**TASK STATEMENT:** Start at the line containing "Recreate this scene", stop at the line containing "centre above ground", and please reproduce every line in between, both ends included, without pictures.

**DATA RECORDS:**
● ● ● ● ● ● ●

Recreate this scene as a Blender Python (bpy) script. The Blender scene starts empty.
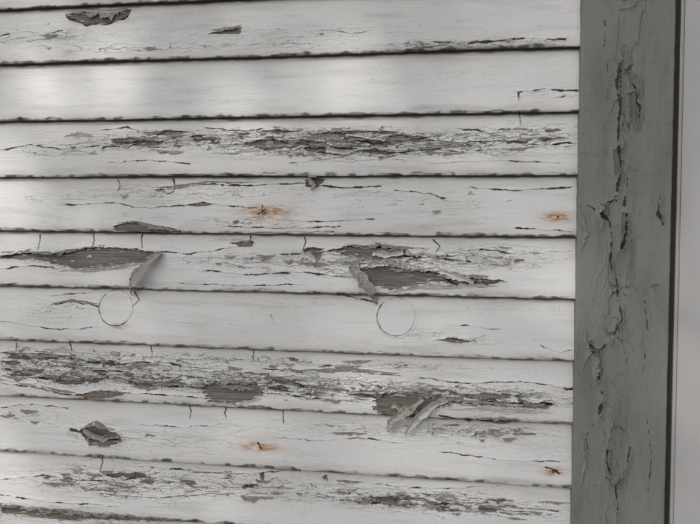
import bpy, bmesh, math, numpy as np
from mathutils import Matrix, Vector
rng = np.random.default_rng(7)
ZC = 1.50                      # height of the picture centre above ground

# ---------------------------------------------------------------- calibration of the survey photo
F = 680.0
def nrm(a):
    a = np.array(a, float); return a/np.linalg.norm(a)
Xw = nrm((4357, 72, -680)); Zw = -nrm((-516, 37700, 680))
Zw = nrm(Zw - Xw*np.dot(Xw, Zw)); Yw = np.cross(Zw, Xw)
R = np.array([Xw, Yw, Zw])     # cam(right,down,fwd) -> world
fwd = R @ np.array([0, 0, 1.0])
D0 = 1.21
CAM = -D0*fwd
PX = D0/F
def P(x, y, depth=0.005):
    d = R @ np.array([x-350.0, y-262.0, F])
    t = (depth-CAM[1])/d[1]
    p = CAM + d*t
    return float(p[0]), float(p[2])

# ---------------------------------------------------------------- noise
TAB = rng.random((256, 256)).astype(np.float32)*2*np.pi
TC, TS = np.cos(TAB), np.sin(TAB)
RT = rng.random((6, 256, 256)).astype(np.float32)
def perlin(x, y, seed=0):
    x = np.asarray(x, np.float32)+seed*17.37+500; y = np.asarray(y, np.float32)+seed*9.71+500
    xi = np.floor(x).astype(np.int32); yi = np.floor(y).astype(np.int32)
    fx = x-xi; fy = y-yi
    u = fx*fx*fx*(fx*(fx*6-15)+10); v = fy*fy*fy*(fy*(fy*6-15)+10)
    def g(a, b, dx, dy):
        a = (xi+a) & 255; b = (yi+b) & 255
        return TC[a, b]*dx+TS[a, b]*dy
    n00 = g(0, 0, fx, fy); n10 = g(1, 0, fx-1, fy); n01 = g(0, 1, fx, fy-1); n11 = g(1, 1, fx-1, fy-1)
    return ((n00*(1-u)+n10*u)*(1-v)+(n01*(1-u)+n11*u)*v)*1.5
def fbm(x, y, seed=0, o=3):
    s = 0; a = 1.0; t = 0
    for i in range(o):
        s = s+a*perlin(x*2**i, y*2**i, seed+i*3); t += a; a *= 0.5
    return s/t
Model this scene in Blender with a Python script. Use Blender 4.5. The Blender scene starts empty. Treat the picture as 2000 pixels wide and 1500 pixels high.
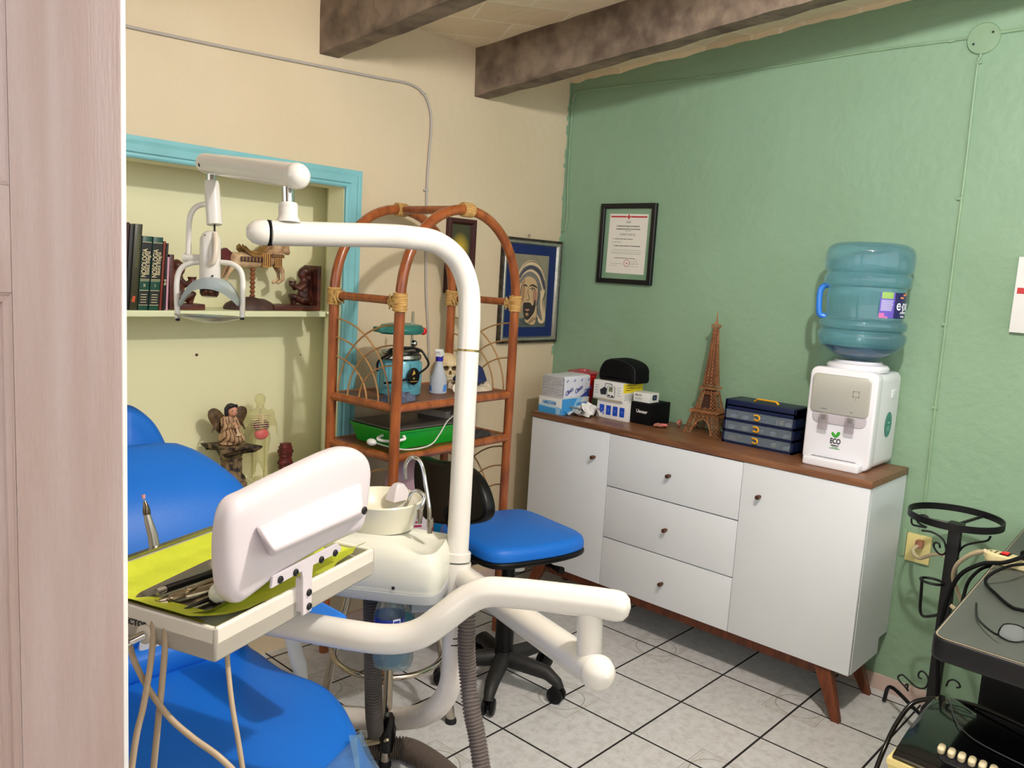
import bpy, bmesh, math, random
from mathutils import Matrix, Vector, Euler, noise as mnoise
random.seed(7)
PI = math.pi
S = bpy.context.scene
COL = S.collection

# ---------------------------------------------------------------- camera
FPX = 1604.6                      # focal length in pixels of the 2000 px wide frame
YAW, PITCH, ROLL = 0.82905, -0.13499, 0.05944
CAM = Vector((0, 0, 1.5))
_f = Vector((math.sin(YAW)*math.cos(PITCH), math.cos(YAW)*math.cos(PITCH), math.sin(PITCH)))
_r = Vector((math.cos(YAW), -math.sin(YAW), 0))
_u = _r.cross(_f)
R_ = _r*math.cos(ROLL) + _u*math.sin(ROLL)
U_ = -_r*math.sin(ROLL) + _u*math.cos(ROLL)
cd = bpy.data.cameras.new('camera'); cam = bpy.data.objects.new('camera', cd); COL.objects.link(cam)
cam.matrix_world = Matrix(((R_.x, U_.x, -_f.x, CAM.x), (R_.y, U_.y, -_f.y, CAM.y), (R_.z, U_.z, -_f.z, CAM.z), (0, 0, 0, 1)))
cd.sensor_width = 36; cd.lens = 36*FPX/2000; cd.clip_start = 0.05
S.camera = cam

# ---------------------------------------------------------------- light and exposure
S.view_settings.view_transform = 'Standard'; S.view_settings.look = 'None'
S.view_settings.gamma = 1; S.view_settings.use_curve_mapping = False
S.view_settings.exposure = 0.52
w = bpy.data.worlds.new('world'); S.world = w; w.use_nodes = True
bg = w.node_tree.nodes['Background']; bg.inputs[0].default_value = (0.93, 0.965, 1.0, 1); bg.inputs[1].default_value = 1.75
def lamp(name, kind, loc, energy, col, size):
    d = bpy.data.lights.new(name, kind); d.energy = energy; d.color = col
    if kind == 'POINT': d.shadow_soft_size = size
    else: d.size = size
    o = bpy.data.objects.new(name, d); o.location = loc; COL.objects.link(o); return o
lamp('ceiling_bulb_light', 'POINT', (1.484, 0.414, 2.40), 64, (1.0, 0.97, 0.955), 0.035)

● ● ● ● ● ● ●

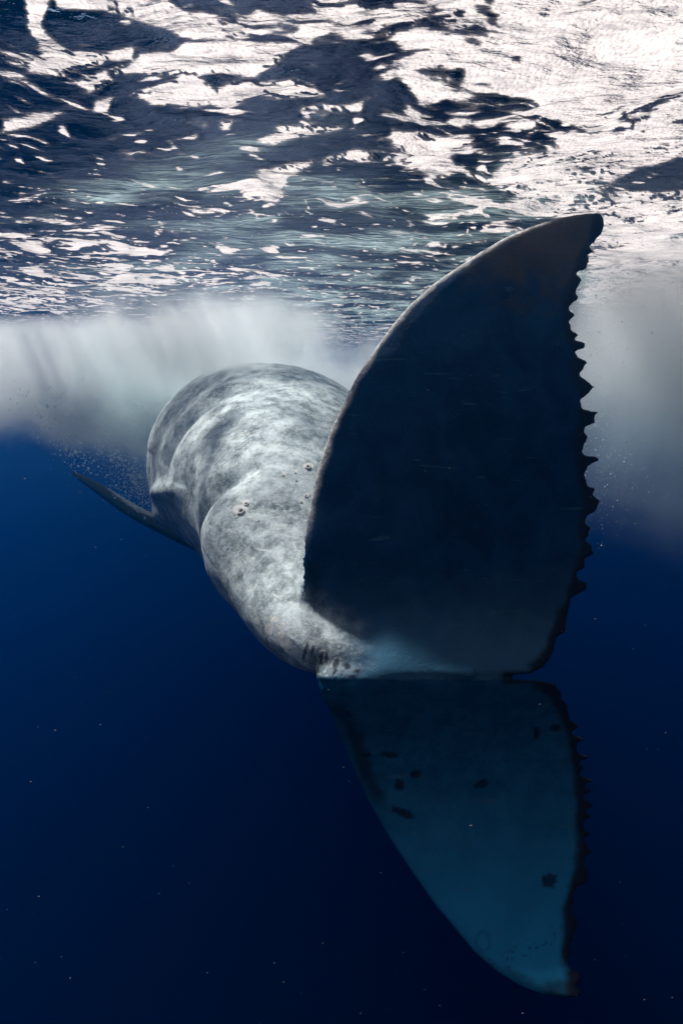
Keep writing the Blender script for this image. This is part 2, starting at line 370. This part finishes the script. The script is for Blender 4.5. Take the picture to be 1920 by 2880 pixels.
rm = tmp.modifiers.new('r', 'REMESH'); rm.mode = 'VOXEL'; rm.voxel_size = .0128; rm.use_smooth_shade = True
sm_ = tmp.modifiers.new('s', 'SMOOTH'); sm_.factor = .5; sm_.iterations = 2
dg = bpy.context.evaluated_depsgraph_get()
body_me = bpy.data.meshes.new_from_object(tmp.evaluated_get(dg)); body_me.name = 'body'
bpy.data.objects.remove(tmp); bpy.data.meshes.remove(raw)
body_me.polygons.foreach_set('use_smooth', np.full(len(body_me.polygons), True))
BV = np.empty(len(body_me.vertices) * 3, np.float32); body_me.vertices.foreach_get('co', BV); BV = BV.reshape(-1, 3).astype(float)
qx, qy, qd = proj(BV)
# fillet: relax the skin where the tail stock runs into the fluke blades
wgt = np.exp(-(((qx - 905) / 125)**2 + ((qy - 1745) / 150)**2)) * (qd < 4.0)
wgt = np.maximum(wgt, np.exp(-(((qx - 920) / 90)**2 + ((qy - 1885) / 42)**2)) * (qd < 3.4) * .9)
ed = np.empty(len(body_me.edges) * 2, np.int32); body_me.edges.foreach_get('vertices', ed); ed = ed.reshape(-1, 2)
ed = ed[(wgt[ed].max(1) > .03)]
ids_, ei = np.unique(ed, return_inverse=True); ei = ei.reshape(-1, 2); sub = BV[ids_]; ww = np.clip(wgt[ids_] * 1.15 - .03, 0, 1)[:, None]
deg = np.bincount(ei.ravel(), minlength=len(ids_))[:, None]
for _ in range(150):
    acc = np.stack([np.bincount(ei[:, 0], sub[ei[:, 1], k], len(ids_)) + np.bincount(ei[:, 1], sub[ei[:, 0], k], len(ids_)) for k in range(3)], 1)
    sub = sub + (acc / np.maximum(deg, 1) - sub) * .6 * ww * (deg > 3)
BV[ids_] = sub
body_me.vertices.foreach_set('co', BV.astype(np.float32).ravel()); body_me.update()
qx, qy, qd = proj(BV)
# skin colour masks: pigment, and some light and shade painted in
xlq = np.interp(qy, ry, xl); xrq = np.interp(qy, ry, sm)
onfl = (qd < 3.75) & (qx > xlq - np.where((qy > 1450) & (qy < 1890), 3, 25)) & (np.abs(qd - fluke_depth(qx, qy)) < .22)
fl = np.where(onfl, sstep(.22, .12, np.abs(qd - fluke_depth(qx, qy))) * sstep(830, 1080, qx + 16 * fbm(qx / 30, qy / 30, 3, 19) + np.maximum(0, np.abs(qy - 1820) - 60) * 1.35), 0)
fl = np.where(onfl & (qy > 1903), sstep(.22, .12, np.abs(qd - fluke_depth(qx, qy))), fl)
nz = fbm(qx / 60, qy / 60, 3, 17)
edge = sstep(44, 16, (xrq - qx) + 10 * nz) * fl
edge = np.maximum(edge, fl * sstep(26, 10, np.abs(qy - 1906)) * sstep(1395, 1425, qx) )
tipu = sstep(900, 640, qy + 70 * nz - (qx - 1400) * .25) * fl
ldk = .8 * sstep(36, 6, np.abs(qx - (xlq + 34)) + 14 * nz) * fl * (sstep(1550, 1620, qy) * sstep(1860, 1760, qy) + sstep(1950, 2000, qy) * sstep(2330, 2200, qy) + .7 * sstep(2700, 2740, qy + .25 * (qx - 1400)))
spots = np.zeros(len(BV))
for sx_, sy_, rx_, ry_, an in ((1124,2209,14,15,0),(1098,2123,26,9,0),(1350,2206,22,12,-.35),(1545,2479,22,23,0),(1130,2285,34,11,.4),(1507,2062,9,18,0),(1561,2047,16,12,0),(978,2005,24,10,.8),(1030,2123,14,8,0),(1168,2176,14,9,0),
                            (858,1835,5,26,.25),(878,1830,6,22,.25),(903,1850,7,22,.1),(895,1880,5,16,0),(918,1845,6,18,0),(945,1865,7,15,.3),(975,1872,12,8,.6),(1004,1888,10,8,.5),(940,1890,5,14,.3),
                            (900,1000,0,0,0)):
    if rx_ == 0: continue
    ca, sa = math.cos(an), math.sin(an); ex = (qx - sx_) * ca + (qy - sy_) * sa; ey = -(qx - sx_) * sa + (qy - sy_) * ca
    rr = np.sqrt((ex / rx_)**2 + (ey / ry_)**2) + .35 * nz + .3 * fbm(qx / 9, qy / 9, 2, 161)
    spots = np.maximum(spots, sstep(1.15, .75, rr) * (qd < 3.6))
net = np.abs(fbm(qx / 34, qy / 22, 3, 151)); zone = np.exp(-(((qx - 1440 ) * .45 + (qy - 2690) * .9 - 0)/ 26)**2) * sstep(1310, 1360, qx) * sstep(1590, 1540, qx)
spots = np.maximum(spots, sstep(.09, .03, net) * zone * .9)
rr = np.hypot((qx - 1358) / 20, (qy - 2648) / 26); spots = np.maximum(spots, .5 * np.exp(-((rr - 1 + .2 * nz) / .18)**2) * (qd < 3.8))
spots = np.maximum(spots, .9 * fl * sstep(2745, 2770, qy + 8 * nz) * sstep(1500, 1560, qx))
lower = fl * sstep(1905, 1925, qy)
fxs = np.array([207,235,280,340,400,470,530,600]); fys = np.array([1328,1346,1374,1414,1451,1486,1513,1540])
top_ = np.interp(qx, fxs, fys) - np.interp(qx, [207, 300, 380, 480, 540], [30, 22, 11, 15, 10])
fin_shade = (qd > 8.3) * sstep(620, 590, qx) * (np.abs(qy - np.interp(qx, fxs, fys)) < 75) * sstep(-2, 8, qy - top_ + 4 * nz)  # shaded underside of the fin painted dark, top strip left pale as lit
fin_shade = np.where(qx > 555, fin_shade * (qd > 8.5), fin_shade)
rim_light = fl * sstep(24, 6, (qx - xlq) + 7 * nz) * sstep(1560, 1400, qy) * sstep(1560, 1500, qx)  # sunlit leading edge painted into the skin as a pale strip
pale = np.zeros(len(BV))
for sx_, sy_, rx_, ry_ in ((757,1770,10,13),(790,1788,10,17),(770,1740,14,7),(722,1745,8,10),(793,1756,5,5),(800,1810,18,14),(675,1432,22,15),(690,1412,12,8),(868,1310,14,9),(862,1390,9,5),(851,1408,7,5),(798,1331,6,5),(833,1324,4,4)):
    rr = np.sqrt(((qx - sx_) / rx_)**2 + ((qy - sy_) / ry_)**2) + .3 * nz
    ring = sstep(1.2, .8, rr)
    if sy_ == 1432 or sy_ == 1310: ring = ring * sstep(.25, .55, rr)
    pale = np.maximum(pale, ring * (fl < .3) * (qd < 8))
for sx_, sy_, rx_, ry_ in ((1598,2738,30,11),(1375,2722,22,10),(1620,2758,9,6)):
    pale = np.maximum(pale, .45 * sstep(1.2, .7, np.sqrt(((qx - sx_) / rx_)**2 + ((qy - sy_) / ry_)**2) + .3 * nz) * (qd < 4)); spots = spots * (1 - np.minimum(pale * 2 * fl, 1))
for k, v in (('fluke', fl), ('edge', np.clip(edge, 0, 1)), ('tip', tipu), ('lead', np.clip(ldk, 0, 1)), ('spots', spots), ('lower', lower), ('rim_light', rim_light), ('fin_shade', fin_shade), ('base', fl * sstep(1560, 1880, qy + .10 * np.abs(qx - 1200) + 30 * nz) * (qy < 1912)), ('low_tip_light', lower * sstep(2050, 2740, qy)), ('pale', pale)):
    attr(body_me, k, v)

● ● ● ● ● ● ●

**FINAL RESULT:**
Recreate this scene as a Blender Python (bpy) script. The Blender scene starts empty.
import bpy, bmesh, math, numpy as np
from mathutils import Matrix, Vector
rng = np.random.default_rng(7)
ZC = 1.50                      # height of the picture centre above ground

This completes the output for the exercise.